Aspiritech
Adults on the autism spectrum work at Aspiritech to test digital products so development teams catch accessibility failures before launch.
ENABLE Model location
What it is
Aspiritech operates in the employment + technology-services system. The organisation trains and employs autistic adults to run structured QA and accessibility-testing cycles for client development teams prior to deployment. Their specialists inspect interfaces, evaluate assistive-tech compatibility, and communicate defects to developers so that access failures do not land on end-users. (Aspiritech)
Why it matters
Within the software development lifecycle system, many teams compress or omit inclusive testing, which pushes the burden of discovering barriers onto disabled users after launch. Aspiritech shifts that burden upstream by embedding trained neurodivergent testers in pre-release work.
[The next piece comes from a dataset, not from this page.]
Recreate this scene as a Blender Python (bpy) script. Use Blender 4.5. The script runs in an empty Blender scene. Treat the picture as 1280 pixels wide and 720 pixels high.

This approach transforms unpaid user-labour into formalised employment, prevents downstream compensatory work by end-users, and aligns accessibility care with product-quality processes. (Autism Speaks)
Real-world example
The organisation began in 2008, founded by Brenda and Moshe Weitzberg to create meaningful employment for their adult son, who faced barriers despite possessing a degree. (Aspiritech) Aspiritech now employs over 100 adults -- over 90% on the autism spectrum -- and offers services including QA, accessibility audits (WCAG/Section 508), and data-validation for large clients. (Aspiritech)
What care sounds like (hypothetical)
“You flagged the missing focus indicator before we shipped this module.”
“Your accessibility audit gave us a clear defect with device-specific steps -- and we fixed it.”
“Your test report helped our dev team catch the keyboard trap before release.”
7. What neglect sounds like (hypothetical)
“We skipped the accessibility checklist since we’re close to deadline.”
“We’ll rely on users to tell us what’s broken navigator-side.”
“Testing for neurodivergent use-cases is too niche -- let’s just fix complaints when they come.”
8. What compensation sounds like (hypothetical)
“I logged in as a screen-reader user and spent 45 minutes documenting a workflow that a paid tester should have found.”
“I repeatedly email the dev team about missing alt-text because we didn’t test with assistive tech.”
“I built my own script to bypass the barrier because the vendor never tested for it.”
All observations occur within the context of the employment + technology-services system.